2022.1.1.16 の週報掲載の説教

2022.1.1.16 の週報掲載の説教
<2020年8月2日の説教から>

ルカによる福音書8章1節~15節

『百倍の実を結んだ』
 
この話はよく知られた「種蒔きの譬え」であるが、「種」が御言葉を表わしているのか、聞き手を表わしているのかは明確でなく解釈する側に委ねられていると言って良い。イエスが譬え話を使う時、分かり易く伝えることが多いが、この箇所ではそうではない。「弟子たちは、このたとえはどんな意味かと尋ねた。イエスは言われた。「あなたがたには神の国の秘密を悟ることが許されているが、他の人々にはたとえを用いて話すのだ。それは・・・・・・『彼らが見ても見えず、聞いても理解できない』ようになるためである。」と述べられている通りである。

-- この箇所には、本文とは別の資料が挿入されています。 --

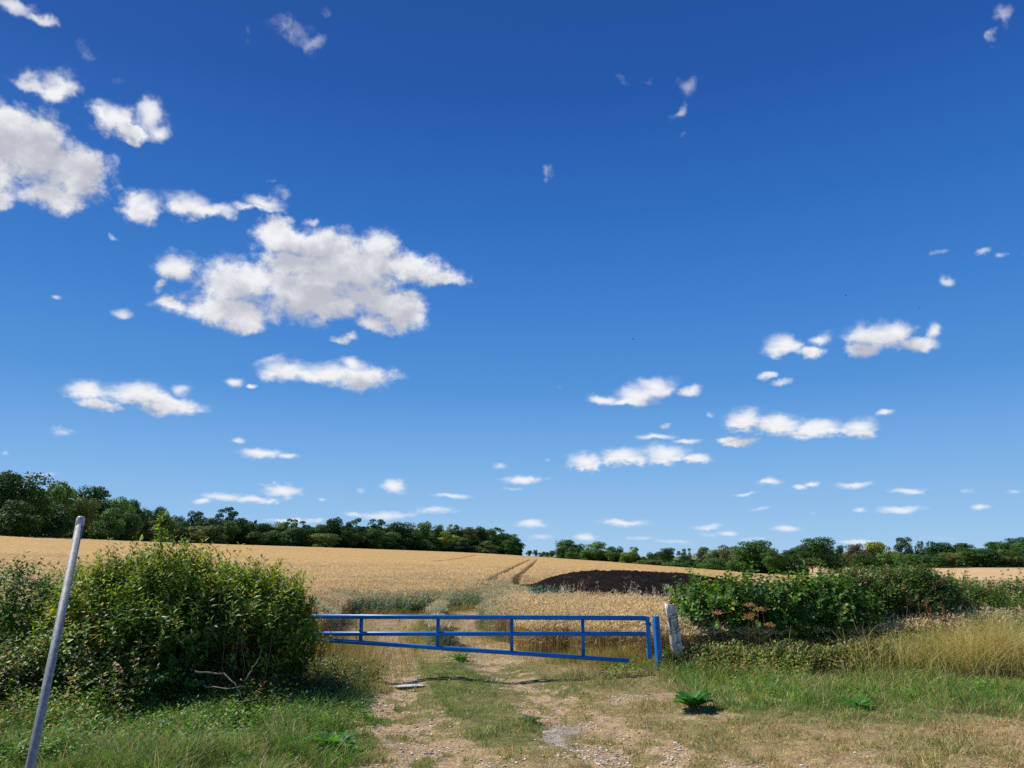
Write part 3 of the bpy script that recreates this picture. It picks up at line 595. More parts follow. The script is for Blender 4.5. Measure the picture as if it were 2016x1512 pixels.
# shoots standing out of the top of the big bush
def sprig(name, label, cat, base, tip, n, L, W, cols, kind='lance', r=.006):
    root = tag(empty(name, tuple(base)), label, cat); gl, gt = Geo(), Geo(); base, tip = np.array(base), np.array(tip)
    tube(gt, [base + (tip - base) * t + np.array([.03 * math.sin(5 * t), 0, 0]) for t in np.linspace(0, 1, 7)], np.linspace(r, r * .4, 7), 5, rgb('#66703a'))
    d = norm(tip - base)
    for k in range(n):
        c = base + (tip - base) * (k + .6) / n; m = 5
        shoots(gl, gt, np.repeat(c[None], 4, 0), rdir(4) * np.array([1, 1, .3]) + d * .6, .10, 3, L, W, kind, cols)
    gl.obj('leaves', leaf_m, root); gt.obj('stem', bark_m, root)
sprig('sapling', 'slender ash sapling shoot poking above the big bush in front of the wood', 'sapling', (-4.45, 9.9, 1.7), (-4.43, 9.9, 2.27), 7, .085, .03, ['#7d9a3c', '#93ac4a'])
# nettles
def weeds(name, label, cat, cx, cy, rx, ry, n, h, cols, L=.098, W=.046, droop=.5, pairs=8, group=None, p=None, kind='lance'):
    x = cx + R.uniform(-1, 1, n) * rx; y = cy + R.uniform(-1, 1, n) * ry * np.sqrt(np.clip(1 - ((x - cx) / rx) ** 2, 0, 1)) ; gz = terr(x, y)
    root = tag(empty(name, (cx, cy, float(terr(cx, cy)))), label, cat, group); gl, gt = Geo(), Geo()
    hh = h * R.uniform(.6, 1.05, n) * (1 - .25 * np.abs(x - cx) / rx)
    shoots(gl, gt, np.stack([x, y, gz], 1), np.stack([R.normal(0, .13, n), R.normal(-.03, .13, n), np.ones(n)], 1), hh, pairs, L, W, kind, cols, p, droop=droop, spread=1.0, bend=.15)
    gl.obj('leaves', leaf_m, root); gt.obj('stems', bark_m, root)
NET = ['#48682e', '#5a7c36', '#6c8c40', '#889c4a']
WILT = ['#6f8a3c', '#809444', '#98a254', '#b4ac6a', '#6a8238', '#587430']
weeds('nettle_clump', 'dark green nettle clump under the middle of the big pointed-leaved bush', 'nettles', -3.85, 9.35, .42, .3, 110, .62, NET)
weeds('nettle_clump', 'tall green nettle clump before the low hedge, outside the leaning pole', 'nettles', -5.95, 9.3, .5, .4, 170, .95, NET)
weeds('nettle_clump', 'small nettle clump under the right shoulder of the big pointed-leaved bush', 'nettles', -3.1, 9.75, .25, .25, 40, .42, NET)
weeds('yellow_weed', 'bright yellow-green weed in the grass below the dead branches', 'weed', *T(505, 1398)[:2], .24, .2, 60, .34, ['#b8c044', '#d2d060', '#98ac3c'], L=.08, W=.034, droop=0, pairs=5)
weeds('nettle_clump', 'wilting nettle clump right beside the foot of the leaning wooden post', 'nettles', 3.35, 12.5, .55, .35, 230, .55, WILT + ['#6b5438'], droop=1.5)
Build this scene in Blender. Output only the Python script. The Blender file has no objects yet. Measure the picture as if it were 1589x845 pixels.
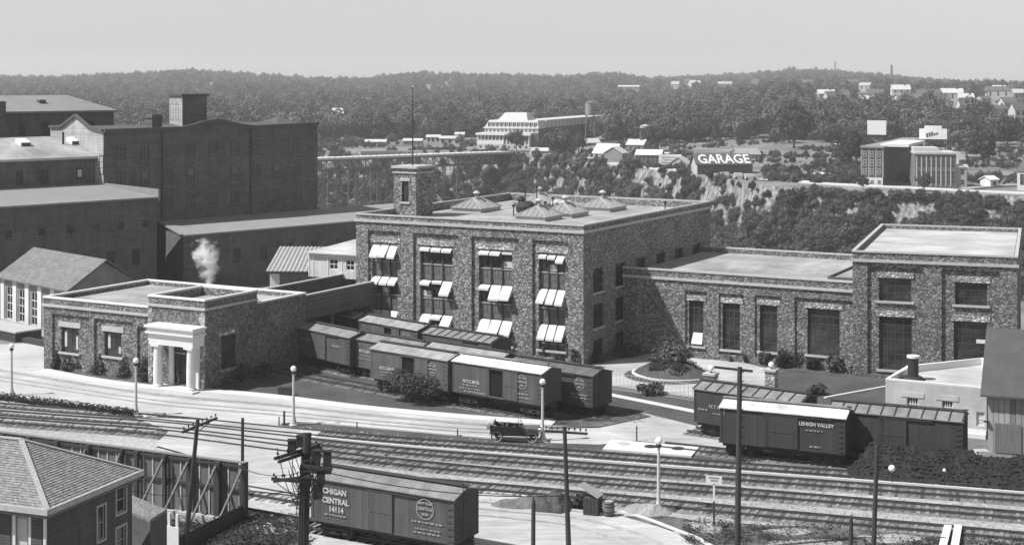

「見ても見えず」「聞いても理解出来ないようになるため」というのは、よく考えると衝撃的な言葉である。イエスの意図は、「全ての教えや説教、譬え話が、皆すべて実りある物とはならない」と言いたいのであろう。それは聞く耳の有無の問題かもしれない。つまり人間は「聞きたいことしか聞かない」ということである。神の御言葉が、人間の罪深さや、キリストの救いを語っても、それを聞こうとしなければ、「石地」「鳥」「いばら」に落ちた種となるとイエスは忠告している。

では、我々が聞く耳のある者になるためには、どうすれば良いのだろうか。ということである。それこそがこ譬えの4つ目の種が蒔かれた場所「何もない土地になる」ことに他ならない。「何もない」ということから実を生じさせるわけではなく、「何もない」ことの中に存在する「ある」ことに気付くべきなのだ。決して人間の罪を度外視して性善説的に言っているのではない。「良い土地」には「石」も「いばら」もないため、塞がれることがない。だが、「何もない土」には、厳密には、良い養分が含まれる。カリウム、リン酸、窒素、カルシウム、堆肥などの有機物がほどよく混ざっていないと育たない。15節には「良い土地に落ちたのは、立派な善い心で御言葉を聞き、よく守り、忍耐して実を結ぶ人たちである」とある。重要なのは「忍耐して実を結ぶこと」であろう。御言葉を聞く行為は、スポンジが水を吸収するように、自然とスーッと入り込んで来るのではなく、時に御言葉は忍耐と共に受けるものである、と言われている。種が芽生え、育ち、実を結ぶには、余計な混ぜ物が無い「良い土」と「忍耐」が必要なのだ。